**EXERCISE:** Select every line holding the word "wide" and copy it.

**DATA SEGMENT:**
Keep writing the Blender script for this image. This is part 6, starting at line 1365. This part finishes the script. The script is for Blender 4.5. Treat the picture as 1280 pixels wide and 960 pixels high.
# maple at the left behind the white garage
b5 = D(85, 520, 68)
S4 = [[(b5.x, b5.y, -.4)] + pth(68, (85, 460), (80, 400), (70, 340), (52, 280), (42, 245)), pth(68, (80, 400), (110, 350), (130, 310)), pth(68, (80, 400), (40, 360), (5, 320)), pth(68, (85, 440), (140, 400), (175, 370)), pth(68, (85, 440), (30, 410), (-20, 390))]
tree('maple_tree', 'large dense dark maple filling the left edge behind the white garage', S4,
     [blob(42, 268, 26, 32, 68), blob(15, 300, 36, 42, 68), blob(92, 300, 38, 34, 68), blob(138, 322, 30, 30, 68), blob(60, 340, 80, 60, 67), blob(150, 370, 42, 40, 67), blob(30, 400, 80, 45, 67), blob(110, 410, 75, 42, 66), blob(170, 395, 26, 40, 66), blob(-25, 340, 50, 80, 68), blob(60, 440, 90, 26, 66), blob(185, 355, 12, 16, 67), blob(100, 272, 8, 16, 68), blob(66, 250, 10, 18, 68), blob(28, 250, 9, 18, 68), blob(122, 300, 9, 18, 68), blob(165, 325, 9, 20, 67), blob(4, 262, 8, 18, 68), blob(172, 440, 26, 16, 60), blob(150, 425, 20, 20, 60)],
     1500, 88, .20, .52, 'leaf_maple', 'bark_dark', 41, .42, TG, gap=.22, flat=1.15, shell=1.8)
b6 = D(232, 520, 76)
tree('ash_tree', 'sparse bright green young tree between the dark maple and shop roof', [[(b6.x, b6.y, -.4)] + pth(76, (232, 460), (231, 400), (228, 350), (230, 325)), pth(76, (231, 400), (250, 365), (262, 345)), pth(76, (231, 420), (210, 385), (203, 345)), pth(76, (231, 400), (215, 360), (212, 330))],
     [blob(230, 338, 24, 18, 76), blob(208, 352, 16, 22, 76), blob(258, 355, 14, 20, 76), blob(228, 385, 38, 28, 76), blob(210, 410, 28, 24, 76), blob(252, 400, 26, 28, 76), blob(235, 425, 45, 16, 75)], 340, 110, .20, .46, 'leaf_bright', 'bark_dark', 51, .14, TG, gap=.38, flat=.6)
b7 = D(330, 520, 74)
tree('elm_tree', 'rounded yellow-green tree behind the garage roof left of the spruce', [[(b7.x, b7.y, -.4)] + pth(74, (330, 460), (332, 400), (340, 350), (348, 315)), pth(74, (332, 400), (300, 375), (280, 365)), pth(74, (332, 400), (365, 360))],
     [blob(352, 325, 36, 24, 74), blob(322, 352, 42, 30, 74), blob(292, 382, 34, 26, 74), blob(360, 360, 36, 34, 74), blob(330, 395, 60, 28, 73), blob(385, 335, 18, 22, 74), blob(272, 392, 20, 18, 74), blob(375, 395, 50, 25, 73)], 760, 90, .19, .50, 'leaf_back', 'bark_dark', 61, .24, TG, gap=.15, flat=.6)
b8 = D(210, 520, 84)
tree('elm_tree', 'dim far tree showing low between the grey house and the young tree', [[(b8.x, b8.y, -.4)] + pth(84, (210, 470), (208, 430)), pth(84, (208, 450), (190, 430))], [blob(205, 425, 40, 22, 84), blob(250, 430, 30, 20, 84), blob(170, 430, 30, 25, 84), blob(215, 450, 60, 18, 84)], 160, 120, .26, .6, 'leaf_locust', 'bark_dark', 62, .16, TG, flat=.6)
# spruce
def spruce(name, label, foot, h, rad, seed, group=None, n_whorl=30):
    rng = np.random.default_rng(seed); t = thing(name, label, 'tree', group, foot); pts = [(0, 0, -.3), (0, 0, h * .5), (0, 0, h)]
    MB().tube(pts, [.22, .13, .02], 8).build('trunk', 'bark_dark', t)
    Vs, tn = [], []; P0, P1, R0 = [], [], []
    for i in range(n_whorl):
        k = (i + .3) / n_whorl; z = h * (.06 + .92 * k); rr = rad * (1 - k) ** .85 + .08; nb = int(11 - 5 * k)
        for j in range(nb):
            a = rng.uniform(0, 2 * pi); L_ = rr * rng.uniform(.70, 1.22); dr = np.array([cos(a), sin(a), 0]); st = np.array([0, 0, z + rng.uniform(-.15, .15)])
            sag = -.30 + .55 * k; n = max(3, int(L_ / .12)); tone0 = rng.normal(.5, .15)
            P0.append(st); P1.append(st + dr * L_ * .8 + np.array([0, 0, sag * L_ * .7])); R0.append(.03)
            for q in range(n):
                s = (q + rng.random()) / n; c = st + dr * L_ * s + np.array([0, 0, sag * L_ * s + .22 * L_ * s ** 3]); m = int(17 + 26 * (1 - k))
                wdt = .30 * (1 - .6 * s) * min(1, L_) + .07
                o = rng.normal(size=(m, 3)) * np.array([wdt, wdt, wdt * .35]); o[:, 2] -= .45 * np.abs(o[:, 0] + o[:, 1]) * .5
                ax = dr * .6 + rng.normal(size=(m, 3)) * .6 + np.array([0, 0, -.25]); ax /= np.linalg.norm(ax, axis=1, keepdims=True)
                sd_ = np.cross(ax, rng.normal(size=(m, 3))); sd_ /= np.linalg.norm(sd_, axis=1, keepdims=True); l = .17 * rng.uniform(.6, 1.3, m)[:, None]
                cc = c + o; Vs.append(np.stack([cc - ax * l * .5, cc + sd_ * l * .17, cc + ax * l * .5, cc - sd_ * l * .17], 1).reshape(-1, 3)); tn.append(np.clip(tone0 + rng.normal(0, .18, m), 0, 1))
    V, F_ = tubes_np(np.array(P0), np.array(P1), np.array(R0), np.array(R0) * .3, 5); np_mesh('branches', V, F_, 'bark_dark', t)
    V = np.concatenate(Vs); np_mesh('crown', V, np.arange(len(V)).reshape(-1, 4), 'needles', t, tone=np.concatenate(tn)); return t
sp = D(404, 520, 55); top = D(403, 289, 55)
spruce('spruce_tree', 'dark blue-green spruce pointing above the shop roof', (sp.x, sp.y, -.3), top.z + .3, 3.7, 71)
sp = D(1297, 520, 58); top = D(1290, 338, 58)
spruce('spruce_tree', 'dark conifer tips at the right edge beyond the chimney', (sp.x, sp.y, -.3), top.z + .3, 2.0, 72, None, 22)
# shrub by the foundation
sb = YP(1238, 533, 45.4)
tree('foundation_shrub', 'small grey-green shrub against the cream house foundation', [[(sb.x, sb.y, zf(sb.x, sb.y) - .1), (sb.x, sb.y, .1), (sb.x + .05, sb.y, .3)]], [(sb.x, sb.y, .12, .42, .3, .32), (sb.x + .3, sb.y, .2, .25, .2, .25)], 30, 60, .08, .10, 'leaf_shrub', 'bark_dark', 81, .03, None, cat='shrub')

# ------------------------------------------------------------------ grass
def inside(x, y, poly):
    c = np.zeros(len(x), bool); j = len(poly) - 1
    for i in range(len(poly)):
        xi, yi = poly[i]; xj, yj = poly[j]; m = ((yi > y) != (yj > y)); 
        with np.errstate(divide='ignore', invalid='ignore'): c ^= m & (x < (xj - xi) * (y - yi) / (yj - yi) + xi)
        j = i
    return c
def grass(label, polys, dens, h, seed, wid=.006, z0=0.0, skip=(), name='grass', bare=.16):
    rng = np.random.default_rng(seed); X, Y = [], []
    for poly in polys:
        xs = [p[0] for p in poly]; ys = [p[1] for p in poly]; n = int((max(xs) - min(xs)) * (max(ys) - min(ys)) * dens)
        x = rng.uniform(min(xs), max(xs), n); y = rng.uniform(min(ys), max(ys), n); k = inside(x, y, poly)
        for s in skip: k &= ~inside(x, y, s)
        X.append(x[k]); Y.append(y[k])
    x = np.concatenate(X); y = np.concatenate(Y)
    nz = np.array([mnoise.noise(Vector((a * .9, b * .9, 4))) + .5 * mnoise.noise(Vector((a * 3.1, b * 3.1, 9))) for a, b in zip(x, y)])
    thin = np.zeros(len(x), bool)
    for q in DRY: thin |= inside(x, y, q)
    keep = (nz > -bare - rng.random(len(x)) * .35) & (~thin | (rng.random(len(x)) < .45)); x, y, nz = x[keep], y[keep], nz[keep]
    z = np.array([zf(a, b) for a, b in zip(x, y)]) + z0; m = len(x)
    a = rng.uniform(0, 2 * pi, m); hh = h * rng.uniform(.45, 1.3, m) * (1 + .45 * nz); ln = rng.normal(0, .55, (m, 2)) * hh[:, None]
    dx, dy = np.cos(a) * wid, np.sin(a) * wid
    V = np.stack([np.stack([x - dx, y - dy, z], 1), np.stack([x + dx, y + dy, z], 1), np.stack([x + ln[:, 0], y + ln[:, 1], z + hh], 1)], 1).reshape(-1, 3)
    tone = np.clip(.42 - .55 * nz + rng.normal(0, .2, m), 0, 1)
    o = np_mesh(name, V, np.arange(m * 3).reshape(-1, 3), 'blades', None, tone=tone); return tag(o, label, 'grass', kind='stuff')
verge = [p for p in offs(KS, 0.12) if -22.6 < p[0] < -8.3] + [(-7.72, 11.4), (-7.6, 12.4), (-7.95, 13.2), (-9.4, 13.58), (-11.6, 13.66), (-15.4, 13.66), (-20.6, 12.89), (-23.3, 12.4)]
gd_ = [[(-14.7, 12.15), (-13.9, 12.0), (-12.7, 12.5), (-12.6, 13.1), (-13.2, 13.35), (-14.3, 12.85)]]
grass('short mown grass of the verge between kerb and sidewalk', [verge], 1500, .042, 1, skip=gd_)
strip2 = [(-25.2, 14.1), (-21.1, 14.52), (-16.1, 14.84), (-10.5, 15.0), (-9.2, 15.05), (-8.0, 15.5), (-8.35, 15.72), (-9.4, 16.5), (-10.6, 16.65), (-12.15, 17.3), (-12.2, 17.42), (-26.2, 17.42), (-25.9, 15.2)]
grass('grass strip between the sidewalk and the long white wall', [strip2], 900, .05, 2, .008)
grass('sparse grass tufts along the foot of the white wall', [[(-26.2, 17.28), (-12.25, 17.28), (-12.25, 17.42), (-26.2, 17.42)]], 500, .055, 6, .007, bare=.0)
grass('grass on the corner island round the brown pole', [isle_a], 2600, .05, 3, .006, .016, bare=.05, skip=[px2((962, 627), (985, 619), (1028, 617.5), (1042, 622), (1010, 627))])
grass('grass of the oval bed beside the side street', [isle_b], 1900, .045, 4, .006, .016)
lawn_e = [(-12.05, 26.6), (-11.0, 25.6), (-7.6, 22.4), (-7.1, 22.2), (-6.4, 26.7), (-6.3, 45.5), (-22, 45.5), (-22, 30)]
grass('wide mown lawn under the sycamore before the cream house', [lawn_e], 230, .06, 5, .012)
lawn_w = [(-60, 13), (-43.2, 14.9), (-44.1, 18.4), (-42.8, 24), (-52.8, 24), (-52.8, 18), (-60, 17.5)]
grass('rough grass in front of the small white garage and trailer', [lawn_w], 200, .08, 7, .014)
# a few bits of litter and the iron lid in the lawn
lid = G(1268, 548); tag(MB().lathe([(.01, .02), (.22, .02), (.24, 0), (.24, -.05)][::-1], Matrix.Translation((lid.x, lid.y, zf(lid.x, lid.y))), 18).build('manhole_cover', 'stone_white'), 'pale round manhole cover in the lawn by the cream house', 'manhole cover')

**WRITTEN RESPONSE:**
Keep writing the Blender script for this image. This is part 6, starting at line 1365. This part finishes the script. The script is for Blender 4.5. Treat the picture as 1280 pixels wide and 960 pixels high.
grass('wide mown lawn under the sycamore before the cream house', [lawn_e], 230, .06, 5, .012)